> _SHORT PROBLEM_:
Starting from the line that contains "Continue the Blender", copy every line exactly until the line that contains "the cliff end", which is also included.

[Stored items from a collection]
>>>
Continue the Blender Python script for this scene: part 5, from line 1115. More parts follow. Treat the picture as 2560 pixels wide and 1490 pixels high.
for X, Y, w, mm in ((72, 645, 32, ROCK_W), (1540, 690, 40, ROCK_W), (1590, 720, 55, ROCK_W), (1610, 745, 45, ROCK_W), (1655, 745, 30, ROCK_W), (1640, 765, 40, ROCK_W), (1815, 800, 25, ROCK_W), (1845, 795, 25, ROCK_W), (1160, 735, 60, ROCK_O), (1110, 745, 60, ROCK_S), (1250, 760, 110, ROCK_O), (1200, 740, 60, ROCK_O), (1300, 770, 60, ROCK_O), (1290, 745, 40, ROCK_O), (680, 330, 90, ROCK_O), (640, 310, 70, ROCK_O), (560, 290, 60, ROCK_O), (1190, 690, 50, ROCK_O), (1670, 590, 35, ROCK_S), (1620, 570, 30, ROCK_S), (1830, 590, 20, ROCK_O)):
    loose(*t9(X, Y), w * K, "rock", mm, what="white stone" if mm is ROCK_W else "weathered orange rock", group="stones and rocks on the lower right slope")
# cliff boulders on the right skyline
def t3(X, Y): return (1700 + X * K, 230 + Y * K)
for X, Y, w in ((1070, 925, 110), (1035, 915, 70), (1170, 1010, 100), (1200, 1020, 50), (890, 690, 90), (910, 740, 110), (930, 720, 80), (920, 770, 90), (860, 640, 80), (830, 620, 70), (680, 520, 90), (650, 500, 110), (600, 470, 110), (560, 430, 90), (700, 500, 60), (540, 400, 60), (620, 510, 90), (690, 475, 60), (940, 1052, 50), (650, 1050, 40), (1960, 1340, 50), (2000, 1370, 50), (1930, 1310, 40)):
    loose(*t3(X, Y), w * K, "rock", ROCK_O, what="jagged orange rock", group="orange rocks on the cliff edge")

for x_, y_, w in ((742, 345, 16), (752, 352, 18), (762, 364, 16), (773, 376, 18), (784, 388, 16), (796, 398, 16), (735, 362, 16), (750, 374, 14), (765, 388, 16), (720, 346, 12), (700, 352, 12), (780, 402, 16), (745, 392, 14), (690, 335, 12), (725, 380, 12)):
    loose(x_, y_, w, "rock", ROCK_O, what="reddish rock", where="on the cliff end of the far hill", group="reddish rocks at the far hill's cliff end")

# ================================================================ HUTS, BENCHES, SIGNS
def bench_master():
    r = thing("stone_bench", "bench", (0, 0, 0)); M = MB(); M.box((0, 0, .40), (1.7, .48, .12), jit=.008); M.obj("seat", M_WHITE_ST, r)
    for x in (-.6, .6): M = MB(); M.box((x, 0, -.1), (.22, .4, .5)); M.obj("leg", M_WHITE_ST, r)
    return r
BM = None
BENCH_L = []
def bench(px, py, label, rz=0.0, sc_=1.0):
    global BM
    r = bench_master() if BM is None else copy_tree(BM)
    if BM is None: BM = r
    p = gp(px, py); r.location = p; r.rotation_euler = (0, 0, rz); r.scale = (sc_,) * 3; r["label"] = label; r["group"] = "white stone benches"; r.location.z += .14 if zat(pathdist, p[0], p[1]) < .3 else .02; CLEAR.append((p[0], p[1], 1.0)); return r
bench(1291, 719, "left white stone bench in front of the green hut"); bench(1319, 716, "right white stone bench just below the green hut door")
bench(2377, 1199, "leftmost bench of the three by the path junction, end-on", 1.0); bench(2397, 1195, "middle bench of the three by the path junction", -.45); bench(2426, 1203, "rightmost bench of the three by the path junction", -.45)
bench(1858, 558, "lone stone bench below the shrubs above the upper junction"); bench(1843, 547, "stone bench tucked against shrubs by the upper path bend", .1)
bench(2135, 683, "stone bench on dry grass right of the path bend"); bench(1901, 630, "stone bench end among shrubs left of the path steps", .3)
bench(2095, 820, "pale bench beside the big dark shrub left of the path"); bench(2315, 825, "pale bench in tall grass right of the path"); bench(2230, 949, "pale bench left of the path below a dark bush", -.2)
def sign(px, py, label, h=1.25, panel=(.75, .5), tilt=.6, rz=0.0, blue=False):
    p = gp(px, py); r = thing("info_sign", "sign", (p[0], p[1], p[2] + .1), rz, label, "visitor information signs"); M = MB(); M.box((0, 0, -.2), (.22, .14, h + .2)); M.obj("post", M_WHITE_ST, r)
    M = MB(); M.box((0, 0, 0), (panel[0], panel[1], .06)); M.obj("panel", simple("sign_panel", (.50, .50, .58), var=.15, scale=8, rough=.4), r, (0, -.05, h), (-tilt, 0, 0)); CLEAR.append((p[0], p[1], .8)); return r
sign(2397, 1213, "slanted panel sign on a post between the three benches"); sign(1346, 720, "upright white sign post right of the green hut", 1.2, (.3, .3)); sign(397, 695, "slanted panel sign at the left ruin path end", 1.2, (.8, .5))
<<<
>>>
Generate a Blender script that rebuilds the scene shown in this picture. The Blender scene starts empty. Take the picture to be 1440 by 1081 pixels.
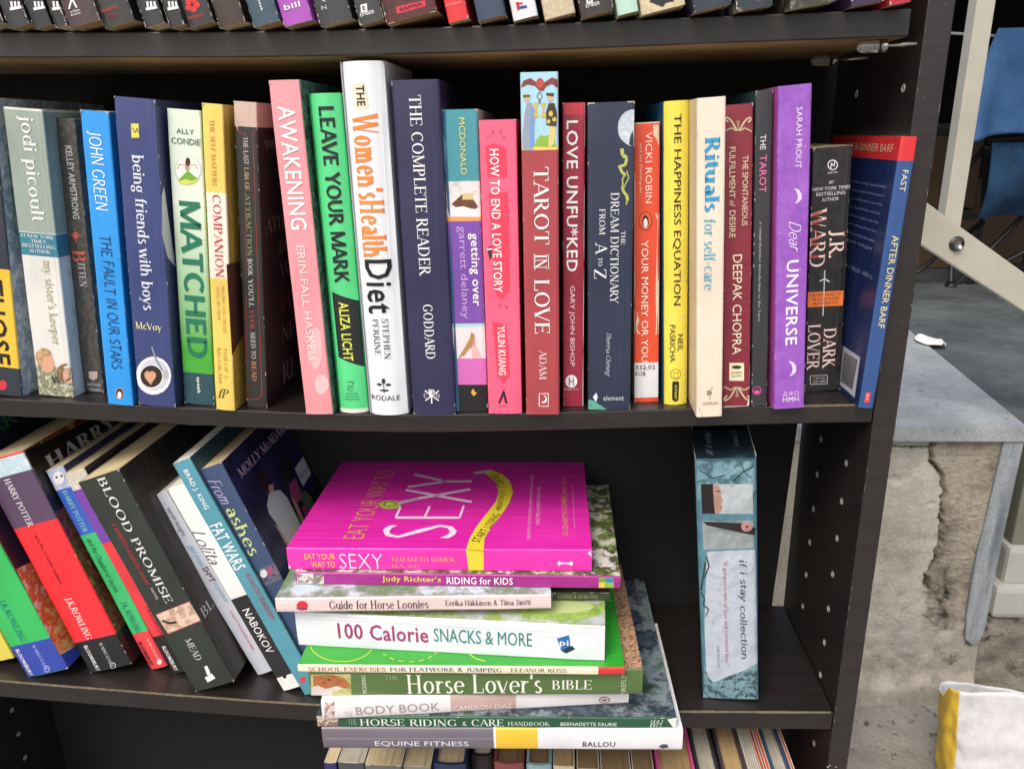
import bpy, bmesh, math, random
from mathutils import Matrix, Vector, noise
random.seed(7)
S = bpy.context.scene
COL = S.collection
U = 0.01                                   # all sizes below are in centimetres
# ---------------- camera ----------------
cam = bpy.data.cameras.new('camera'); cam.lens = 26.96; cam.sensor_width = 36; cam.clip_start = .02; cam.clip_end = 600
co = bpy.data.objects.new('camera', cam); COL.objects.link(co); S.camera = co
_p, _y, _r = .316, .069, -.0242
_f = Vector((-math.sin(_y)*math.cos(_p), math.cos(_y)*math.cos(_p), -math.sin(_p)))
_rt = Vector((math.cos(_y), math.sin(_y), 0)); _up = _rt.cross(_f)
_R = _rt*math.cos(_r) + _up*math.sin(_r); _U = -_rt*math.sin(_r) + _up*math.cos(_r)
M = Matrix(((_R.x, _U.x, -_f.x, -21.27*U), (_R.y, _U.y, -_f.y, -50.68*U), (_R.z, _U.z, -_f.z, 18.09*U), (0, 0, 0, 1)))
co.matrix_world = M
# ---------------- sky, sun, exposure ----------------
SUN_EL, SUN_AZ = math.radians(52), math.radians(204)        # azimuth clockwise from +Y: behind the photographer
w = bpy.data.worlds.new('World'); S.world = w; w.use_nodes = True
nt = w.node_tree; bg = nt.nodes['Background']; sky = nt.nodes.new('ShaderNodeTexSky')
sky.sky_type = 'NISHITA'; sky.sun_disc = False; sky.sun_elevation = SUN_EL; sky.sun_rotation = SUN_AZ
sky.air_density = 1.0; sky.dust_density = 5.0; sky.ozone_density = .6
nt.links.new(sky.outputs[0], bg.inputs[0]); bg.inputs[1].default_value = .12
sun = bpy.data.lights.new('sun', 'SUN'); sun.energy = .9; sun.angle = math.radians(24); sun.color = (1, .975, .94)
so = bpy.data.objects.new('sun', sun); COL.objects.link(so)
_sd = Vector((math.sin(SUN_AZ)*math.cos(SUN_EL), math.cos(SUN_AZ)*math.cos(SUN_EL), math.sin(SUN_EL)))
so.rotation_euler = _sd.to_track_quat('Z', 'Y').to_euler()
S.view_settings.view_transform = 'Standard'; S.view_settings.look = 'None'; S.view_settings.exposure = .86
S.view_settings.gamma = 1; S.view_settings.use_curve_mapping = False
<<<
> _RESULT OF THE EXERCISE_:
Continue the Blender Python script for this scene: part 5, from line 1115. More parts follow. Treat the picture as 2560 pixels wide and 1490 pixels high.
for X, Y, w, mm in ((72, 645, 32, ROCK_W), (1540, 690, 40, ROCK_W), (1590, 720, 55, ROCK_W), (1610, 745, 45, ROCK_W), (1655, 745, 30, ROCK_W), (1640, 765, 40, ROCK_W), (1815, 800, 25, ROCK_W), (1845, 795, 25, ROCK_W), (1160, 735, 60, ROCK_O), (1110, 745, 60, ROCK_S), (1250, 760, 110, ROCK_O), (1200, 740, 60, ROCK_O), (1300, 770, 60, ROCK_O), (1290, 745, 40, ROCK_O), (680, 330, 90, ROCK_O), (640, 310, 70, ROCK_O), (560, 290, 60, ROCK_O), (1190, 690, 50, ROCK_O), (1670, 590, 35, ROCK_S), (1620, 570, 30, ROCK_S), (1830, 590, 20, ROCK_O)):
    loose(*t9(X, Y), w * K, "rock", mm, what="white stone" if mm is ROCK_W else "weathered orange rock", group="stones and rocks on the lower right slope")
# cliff boulders on the right skyline
def t3(X, Y): return (1700 + X * K, 230 + Y * K)
for X, Y, w in ((1070, 925, 110), (1035, 915, 70), (1170, 1010, 100), (1200, 1020, 50), (890, 690, 90), (910, 740, 110), (930, 720, 80), (920, 770, 90), (860, 640, 80), (830, 620, 70), (680, 520, 90), (650, 500, 110), (600, 470, 110), (560, 430, 90), (700, 500, 60), (540, 400, 60), (620, 510, 90), (690, 475, 60), (940, 1052, 50), (650, 1050, 40), (1960, 1340, 50), (2000, 1370, 50), (1930, 1310, 40)):
    loose(*t3(X, Y), w * K, "rock", ROCK_O, what="jagged orange rock", group="orange rocks on the cliff edge")

for x_, y_, w in ((742, 345, 16), (752, 352, 18), (762, 364, 16), (773, 376, 18), (784, 388, 16), (796, 398, 16), (735, 362, 16), (750, 374, 14), (765, 388, 16), (720, 346, 12), (700, 352, 12), (780, 402, 16), (745, 392, 14), (690, 335, 12), (725, 380, 12)):
    loose(x_, y_, w, "rock", ROCK_O, what="reddish rock", where="on the cliff end of the far hill", group="reddish rocks at the far hill's cliff end")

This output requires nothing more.